The silver tin of crayons the teacher set out for us to draw with in kindergarten seemed to me a glittering treasure. The wealth of colors danced, sang to me like a siren song. Create, they said. I did.
I drew a purple tree. Who doesn’t like purple? It makes my heart feel bright. The little girl next to me watched. I figured she was seriously impressed with my awesome coloring skill. The key was in not pressing too hard, nor too soft. After a moment she said, “You can’t draw a purple tree.” I stopped drawing. Huh? I looked at her. She seemed very certain, very mature. Her hair was so shiny, spun honey. She passed me a green crayon. “Trees are green,” she informed me in a voice way too adult for a five year old.
I refused the crayon. I was stubborn. Still am. I have a hard time changing course and an even harder time giving up–which explains how I managed to stay married to my high school sweetheart for all these years. Well, that, and I really love him. But stubbornness isn’t why I didn’t take the crayon. I didn’t take it, because who was that kid to tell me I couldn’t draw a purple tree? She wasn’t the boss of me. (Okay, so maybe that attitude Is stubbornness.)
I kept drawing, but a little seed of disapproval had been planted inside me. I never drew another purple tree. In the years to follow, I would often stop myself in the middle of creating something–a poem, picture, novel, wondering if I was doing it the right way, feeling inadequate and a little silly. Linda Barry in her wonderful book, What It Is talks about this artistic worry and how it can sap the joy out of your work. She suggests we need to find creative ways around that doubt, to remember how to play with abandon.

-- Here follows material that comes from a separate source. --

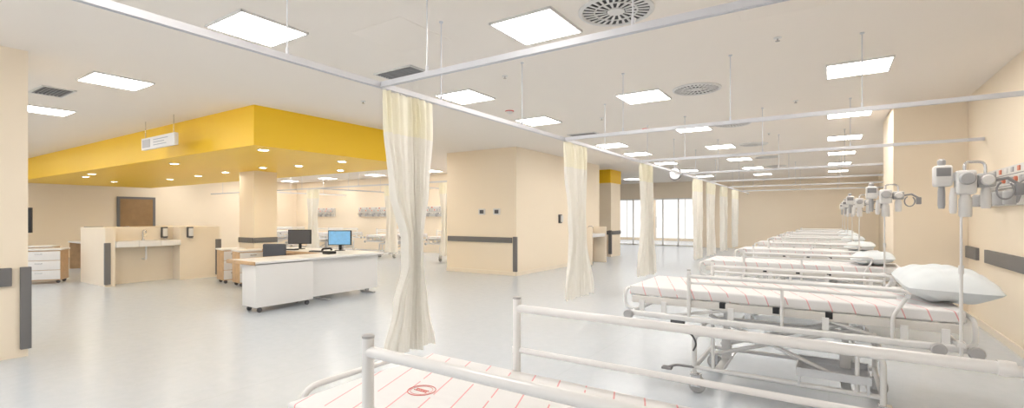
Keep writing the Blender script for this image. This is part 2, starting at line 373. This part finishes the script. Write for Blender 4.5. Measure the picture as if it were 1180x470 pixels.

The day someone on Facebook posted the above picture of a purple tree, I was delighted. Purple trees exist! That little seed of doubt was based on a lie. Colors were meant to draw what’s in your imagination and sometimes that imagination will reflect a part of your life or world you had yet to fully see or understand.
Every time I sit down to write these days, all I see are purple tree mistakes.
This morning I woke up, after a long week of long nights of not sleeping, and wondered how I was going to write. I thought about not having the energy, the clarity of vision, of purple tree mistakes then I opened up a book of poetry by Rainer Maria Rilke. I read this random entry:
Go into Yourself
There is only one thing to do. Go into yourself. Examine your reason for writing. Discover whether it is rooted in the depths of your heart, and find out whether you would rather die than be forbidden to write. Above all, ask yourself in the stillest hour of the night, have I no choice but to write? Dig deep within for the truest answer, and if this answer is a strong and simple yes, then build your life upon this necessity. Your life henceforth, down to its most ordinary and insignificant moment, must prove and reveal this truth.
Paris, February 17, 1903 Letters to a Young Poet
So a lot of the poetry book by Rilke is about writing, and this was just a surprise random get, or maybe it’s a purple tree. Something that can’t be, an inspirational message meant specifically for me and my purple tree doubts and all my Harold and the Purple Crayon brethren reading this post. It’s your choice. Either answer can work. Pick the one that glitters for you. Now, grab the nearest crayon and have fun.